- [INFORMATION SUPPLIED]
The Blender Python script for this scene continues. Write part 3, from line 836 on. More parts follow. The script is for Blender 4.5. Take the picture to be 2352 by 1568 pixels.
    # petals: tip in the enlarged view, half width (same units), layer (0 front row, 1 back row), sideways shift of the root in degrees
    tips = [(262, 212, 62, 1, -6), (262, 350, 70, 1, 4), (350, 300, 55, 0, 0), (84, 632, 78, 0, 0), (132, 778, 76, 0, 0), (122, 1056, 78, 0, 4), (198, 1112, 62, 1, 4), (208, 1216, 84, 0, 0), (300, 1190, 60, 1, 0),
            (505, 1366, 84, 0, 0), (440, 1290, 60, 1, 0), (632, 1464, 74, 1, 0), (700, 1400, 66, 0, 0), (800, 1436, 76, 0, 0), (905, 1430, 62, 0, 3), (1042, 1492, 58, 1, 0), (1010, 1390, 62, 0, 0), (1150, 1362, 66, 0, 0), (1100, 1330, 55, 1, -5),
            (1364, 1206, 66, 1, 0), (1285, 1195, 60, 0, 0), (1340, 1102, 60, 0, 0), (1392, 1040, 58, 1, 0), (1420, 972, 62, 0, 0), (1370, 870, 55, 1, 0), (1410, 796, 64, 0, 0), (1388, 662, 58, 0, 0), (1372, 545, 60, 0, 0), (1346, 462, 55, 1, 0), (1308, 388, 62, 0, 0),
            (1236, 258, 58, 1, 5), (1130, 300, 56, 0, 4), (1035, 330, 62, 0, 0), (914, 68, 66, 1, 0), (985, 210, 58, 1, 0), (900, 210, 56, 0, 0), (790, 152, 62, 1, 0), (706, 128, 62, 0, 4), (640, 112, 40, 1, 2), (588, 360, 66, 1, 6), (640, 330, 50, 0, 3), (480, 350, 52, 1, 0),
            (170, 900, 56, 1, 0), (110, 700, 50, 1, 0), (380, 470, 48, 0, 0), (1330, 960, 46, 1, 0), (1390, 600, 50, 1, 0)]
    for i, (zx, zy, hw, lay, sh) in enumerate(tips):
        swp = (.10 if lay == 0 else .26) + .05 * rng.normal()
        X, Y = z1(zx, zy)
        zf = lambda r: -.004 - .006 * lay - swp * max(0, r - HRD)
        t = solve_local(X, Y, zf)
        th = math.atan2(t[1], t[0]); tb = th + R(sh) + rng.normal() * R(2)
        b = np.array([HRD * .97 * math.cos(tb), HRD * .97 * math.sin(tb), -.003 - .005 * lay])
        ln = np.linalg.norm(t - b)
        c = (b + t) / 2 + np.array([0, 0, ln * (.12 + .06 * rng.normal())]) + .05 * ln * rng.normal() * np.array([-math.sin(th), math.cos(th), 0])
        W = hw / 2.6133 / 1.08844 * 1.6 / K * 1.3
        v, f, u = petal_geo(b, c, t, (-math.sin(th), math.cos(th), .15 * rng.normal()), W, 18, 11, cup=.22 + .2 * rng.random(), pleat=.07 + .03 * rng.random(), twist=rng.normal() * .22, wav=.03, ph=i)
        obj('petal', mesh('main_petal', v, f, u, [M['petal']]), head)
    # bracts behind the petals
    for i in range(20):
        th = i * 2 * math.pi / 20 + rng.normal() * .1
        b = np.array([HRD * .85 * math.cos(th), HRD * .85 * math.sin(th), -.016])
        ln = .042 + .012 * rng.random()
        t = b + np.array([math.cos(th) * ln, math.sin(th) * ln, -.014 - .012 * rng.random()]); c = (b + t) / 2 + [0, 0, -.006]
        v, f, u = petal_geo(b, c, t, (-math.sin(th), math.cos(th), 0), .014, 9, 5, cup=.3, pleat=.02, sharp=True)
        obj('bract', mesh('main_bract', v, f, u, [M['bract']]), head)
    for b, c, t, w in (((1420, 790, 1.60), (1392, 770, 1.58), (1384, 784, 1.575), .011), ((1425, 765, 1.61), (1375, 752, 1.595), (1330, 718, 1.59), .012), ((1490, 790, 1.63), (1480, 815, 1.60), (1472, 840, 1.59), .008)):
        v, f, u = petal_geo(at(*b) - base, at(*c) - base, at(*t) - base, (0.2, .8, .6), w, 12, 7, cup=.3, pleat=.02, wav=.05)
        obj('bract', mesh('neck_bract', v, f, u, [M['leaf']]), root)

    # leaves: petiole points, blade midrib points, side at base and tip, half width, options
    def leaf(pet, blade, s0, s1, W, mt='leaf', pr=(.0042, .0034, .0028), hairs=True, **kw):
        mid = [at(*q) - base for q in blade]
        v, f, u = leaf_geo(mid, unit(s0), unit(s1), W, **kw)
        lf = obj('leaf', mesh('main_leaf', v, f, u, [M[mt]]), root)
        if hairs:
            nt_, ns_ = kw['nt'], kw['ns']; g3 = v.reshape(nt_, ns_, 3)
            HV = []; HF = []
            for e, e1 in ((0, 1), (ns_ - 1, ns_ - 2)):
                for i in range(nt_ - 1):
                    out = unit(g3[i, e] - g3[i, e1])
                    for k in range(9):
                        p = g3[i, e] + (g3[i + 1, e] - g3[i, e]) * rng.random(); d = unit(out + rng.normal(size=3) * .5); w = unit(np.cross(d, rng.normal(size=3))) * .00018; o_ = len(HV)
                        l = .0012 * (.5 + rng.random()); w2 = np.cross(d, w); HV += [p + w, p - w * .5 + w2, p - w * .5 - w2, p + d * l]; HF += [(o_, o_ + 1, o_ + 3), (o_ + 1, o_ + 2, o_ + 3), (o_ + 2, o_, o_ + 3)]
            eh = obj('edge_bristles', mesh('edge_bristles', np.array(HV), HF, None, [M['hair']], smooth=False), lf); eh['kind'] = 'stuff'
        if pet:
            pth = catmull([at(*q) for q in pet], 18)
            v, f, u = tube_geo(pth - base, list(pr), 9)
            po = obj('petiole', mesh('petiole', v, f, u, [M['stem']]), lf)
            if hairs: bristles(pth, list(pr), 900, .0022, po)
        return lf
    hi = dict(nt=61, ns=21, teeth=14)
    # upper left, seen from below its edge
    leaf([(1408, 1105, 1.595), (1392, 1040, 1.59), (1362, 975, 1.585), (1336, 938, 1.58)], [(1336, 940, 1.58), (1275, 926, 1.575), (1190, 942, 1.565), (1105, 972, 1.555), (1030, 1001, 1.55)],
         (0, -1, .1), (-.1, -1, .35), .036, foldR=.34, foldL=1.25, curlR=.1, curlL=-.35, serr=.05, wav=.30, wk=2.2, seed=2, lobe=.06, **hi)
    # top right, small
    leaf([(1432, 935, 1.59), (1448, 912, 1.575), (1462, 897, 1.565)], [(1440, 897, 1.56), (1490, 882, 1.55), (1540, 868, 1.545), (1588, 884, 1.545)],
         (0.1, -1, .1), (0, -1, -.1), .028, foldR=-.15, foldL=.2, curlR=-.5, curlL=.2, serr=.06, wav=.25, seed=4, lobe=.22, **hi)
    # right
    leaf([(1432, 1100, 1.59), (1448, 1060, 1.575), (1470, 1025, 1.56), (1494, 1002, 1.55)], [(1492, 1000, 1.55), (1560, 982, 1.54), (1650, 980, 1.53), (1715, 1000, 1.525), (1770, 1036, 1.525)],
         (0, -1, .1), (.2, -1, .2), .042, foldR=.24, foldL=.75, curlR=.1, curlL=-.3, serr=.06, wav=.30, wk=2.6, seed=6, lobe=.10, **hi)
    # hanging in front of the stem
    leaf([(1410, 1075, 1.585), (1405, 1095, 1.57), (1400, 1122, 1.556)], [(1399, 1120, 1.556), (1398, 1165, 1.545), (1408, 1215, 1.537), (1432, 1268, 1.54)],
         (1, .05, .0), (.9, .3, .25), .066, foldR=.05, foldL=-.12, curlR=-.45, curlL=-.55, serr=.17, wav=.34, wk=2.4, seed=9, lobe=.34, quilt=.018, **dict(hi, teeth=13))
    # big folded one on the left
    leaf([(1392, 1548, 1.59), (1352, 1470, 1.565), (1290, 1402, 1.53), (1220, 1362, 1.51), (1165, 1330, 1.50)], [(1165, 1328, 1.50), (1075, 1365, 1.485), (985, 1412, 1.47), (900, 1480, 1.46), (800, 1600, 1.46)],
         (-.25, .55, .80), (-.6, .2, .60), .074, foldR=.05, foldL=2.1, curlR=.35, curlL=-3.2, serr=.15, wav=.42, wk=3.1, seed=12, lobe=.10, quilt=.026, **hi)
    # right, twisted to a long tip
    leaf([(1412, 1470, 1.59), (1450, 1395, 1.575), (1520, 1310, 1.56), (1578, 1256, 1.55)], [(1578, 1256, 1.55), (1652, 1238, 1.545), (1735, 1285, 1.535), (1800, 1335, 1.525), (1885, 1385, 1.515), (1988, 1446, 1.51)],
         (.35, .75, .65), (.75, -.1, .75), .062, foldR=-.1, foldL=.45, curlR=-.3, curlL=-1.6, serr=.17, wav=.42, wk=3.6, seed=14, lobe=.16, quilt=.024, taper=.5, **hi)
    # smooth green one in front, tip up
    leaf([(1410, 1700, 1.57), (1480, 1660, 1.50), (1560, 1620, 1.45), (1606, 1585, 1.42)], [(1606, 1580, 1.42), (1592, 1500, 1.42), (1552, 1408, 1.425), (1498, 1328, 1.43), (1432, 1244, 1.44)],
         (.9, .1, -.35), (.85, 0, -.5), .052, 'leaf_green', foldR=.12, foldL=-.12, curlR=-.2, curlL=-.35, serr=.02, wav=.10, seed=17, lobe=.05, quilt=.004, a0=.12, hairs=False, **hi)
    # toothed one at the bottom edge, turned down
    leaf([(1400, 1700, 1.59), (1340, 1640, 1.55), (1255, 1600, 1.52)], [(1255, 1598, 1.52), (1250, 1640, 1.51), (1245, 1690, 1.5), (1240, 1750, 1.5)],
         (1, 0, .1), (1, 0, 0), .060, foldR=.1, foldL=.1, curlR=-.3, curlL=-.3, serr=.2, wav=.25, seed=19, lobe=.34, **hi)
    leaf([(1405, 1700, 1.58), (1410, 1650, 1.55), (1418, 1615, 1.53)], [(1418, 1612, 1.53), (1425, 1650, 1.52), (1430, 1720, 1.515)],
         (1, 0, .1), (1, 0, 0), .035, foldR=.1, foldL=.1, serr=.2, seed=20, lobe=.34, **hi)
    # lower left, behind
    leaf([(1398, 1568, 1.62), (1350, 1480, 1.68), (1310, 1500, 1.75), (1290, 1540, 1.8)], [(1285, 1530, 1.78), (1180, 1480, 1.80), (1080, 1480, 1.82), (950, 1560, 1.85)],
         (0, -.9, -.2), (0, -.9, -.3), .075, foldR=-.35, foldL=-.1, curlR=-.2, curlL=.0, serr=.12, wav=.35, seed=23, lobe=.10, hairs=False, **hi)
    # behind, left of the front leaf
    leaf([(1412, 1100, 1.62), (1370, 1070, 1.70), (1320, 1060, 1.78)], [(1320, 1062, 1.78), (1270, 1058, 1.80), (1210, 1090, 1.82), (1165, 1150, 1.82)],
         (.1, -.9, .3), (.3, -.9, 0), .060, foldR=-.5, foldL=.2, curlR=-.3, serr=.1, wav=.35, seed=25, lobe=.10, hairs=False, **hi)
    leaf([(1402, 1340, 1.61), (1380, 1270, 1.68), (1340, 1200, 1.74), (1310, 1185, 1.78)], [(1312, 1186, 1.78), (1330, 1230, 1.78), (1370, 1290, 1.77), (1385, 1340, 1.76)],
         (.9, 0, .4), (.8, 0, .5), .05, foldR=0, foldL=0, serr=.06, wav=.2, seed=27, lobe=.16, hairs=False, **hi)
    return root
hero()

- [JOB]
Copy every line above that includes the string "from".

- [RESPONSE]
The Blender Python script for this scene continues. Write part 3, from line 836 on. More parts follow. The script is for Blender 4.5. Take the picture to be 2352 by 1568 pixels.
    # upper left, seen from below its edge